Not everyone was convinced, however. Father Eusebio Kino, after extensive travels in what is now California, Arizona, and northern Mexico concluded that the island was actually a peninsula and published a map refuting the claim (Paris, 1705). Another skeptic was Guillaume De L’Isle. In 1700, De L’Isle discussed “whether California is an Island or a part of the continent” with J. D. Cassini; the letter was published in 1715. After reviewing all the literature available to him in Paris, De L’Isle concluded that the evidence supporting an insular California was not trustworthy. He also cited more recent explorations by the Jesuits (including Kino) that disproved the island theory. Later, in his map of 1722 (Carte d’Amerique dressee pour l’usage du Roy), De L’Isle would abandon the island theory entirely.

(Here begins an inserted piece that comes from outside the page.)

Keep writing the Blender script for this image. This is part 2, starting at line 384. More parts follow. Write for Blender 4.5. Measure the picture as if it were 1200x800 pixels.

Despite Kino’s and De L’Isle’s work, California as an island remained common on maps until the mid-eighteenth century. De L’Isle’s son-in-law, Philippe Buache, for example, remained an adherent of the island depiction for some time. Another believer was Herman Moll, who reported that California was unequivocally an island, for he had had sailors in his offices that claimed to have circumnavigated it. In the face of such skepticism, the King of Spain, Ferdinand VII, had to issue a decree in 1747 proclaiming California to be a peninsula connected to North America; the geographic chimera, no matter how appealing, was not to be suffered any longer, although a few final maps were printed with the lingering island.

Reference
Shirley 465 (State 1).
Pierre Du Val Biography

Pierre Duval (1618-1683) was a French geographer, cartographer, and publisher who worked in Abbeville and Paris during the seventeenth century. He was born in the former city, in northeast France, before moving to Paris. Duval was the nephew of the famous cartographer Nicolas Sanson, from whom he learned the mapmaker's art and skills. Both men worked at the royal court, having followed the royal request for artists to relocate to Paris. In addition to numerous maps and atlases, Du Val's opus also includes geography texts. He held the title of geographe ordinaire du roi from 1650 and died in 1683, when his wife and daughters took over his business.